— Begin —

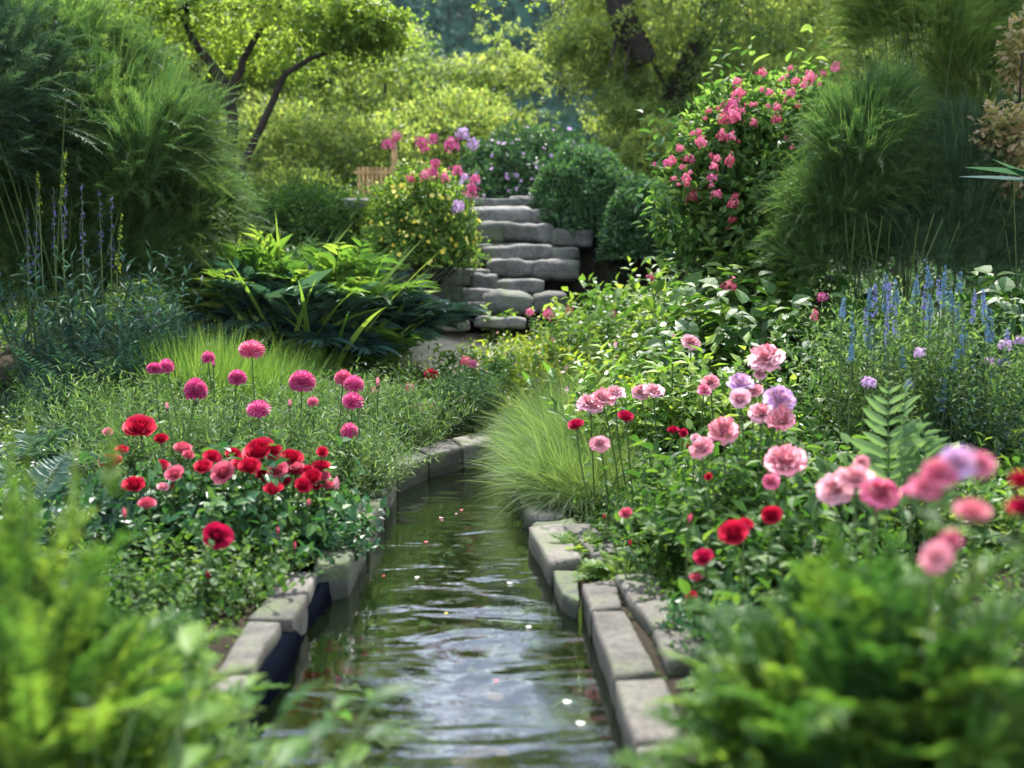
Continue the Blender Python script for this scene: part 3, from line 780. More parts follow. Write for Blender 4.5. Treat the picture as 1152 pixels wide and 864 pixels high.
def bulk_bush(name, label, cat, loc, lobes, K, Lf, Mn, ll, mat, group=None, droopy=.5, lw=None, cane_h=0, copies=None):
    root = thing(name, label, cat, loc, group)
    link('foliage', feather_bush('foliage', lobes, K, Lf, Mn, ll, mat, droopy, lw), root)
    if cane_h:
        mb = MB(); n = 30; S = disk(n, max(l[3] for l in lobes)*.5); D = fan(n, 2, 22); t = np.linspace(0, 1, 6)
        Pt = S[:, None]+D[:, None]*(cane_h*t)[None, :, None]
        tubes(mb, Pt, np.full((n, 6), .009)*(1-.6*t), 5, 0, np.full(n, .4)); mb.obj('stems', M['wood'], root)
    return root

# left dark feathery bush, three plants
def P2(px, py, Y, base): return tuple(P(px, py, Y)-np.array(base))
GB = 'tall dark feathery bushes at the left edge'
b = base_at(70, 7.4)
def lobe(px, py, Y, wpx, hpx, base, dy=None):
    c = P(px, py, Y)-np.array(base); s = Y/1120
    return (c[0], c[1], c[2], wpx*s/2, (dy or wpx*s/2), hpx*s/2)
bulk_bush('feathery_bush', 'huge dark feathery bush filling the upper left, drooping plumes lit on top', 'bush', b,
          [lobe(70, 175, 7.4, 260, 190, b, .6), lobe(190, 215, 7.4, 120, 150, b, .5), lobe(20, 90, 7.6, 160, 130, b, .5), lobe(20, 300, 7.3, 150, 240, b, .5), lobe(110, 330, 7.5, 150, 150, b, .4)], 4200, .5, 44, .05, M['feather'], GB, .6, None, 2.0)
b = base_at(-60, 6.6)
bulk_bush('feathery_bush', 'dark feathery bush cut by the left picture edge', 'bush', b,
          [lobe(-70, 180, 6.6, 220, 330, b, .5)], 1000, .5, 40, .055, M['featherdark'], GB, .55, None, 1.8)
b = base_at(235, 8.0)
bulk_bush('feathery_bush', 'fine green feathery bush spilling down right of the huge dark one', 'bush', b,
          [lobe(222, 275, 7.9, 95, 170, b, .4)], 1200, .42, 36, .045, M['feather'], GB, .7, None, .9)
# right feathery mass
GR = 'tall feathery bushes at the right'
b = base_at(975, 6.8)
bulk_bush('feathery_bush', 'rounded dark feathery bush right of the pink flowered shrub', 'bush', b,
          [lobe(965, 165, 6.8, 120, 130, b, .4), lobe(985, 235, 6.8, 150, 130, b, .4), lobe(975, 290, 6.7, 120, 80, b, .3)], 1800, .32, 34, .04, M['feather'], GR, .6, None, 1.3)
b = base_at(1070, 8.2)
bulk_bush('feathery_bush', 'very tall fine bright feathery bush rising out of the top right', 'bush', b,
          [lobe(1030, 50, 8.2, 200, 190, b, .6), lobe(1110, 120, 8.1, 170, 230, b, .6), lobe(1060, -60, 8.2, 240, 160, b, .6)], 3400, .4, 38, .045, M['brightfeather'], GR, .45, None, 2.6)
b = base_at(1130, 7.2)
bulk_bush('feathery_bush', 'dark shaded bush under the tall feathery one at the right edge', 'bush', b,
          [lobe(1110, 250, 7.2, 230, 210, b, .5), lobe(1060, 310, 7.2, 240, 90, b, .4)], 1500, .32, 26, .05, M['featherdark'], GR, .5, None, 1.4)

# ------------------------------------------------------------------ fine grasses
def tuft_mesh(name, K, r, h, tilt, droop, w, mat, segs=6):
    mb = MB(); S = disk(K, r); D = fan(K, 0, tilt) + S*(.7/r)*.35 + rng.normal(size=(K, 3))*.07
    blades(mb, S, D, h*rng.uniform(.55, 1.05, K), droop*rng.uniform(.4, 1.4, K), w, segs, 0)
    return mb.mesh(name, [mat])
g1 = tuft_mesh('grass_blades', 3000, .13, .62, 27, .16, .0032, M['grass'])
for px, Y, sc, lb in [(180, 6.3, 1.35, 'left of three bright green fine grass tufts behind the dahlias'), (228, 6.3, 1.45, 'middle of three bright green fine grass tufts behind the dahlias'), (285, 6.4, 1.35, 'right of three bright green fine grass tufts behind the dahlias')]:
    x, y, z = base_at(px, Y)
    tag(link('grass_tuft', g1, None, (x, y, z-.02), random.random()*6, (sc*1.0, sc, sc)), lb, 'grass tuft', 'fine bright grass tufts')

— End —

◆ **What you should do**
Pictures are excluded: retype only the lines from the beginning of the listing above through the line with "return root", both included.

◆ **In response**
Continue the Blender Python script for this scene: part 3, from line 780. More parts follow. Write for Blender 4.5. Treat the picture as 1152 pixels wide and 864 pixels high.
def bulk_bush(name, label, cat, loc, lobes, K, Lf, Mn, ll, mat, group=None, droopy=.5, lw=None, cane_h=0, copies=None):
    root = thing(name, label, cat, loc, group)
    link('foliage', feather_bush('foliage', lobes, K, Lf, Mn, ll, mat, droopy, lw), root)
    if cane_h:
        mb = MB(); n = 30; S = disk(n, max(l[3] for l in lobes)*.5); D = fan(n, 2, 22); t = np.linspace(0, 1, 6)
        Pt = S[:, None]+D[:, None]*(cane_h*t)[None, :, None]
        tubes(mb, Pt, np.full((n, 6), .009)*(1-.6*t), 5, 0, np.full(n, .4)); mb.obj('stems', M['wood'], root)
    return root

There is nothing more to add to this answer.